À défaut du « choc d’attractivité » voulu par Pap Ndiaye pour attirer des personnels motivés et compétents, Gabriel Attal se contente donc d’une nouvelle punchline : le « choc des savoirs fondamentaux ». Il annonce que ce qui est déjà pratiqué – le renforcement des acquis fondamentaux en lecture et en écriture – va l’être encore plus… Un écho au brouillage présidentiel opéré dans Le Point du 23 août, où Emmanuel Macron exigeait un retour à l’histoire chronologique, afin de mieux expliciter le récit national. Les enseignants d’histoire ont été aussi exaspérés que stupéfaits de constater l’ignorance du chef de l’État en la matière.
Un des systèmes les plus inégalitaires
Dans un grand élan réactionnaire, le président veut restaurer le respect du savoir et de l’autorité, et laisse entendre une fois de plus que les enseignants ont trop de vacances, tout comme les élèves, surtout ceux qui ont des lacunes… Comme si les difficultés scolaires n’avaient aucun lien avec la situation sociale, comme si les dispositifs d’aide n’existaient pas, il stigmatise les plus fragiles qui, de toute façon, ne peuvent pas partir en vacances. Il demande que, comme certains enseignants, ils reprennent l’école dès le 20 août – ignorant par ailleurs que 80 % des établissements scolaires ne sont pas adaptés aux chaleurs estivales.

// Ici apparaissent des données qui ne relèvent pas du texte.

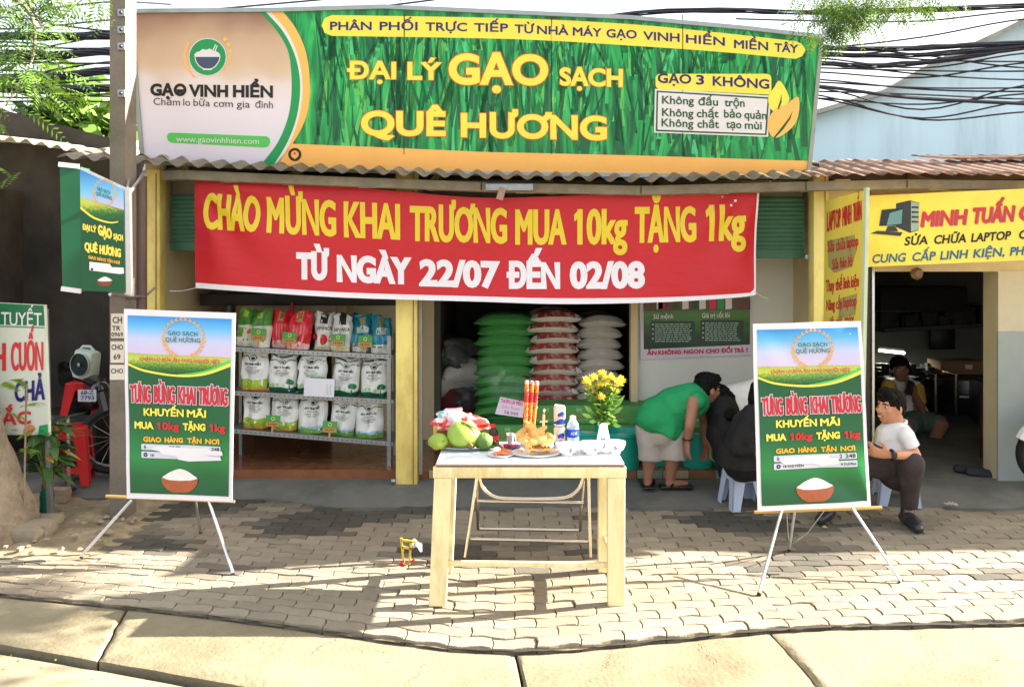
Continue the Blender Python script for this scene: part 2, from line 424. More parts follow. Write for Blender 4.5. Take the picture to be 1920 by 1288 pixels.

Pendant ce temps le système scolaire français se « distingue » toujours, parmi les pays de l’Ocde, comme un des plus inégalitaires, notamment au regard de l’écart qui se creuse entre les meilleurs élèves et les plus faibles. Les timides annonces du précédent ministre sur la mixité sociale ne sont plus d’actualité et les Français, inquiets, se tournent de plus en plus vers l’enseignement privé. Une « fatalité » encouragée par le désinvestissement de l’État dans l’école publique et l’absence de soutien à ses enseignants.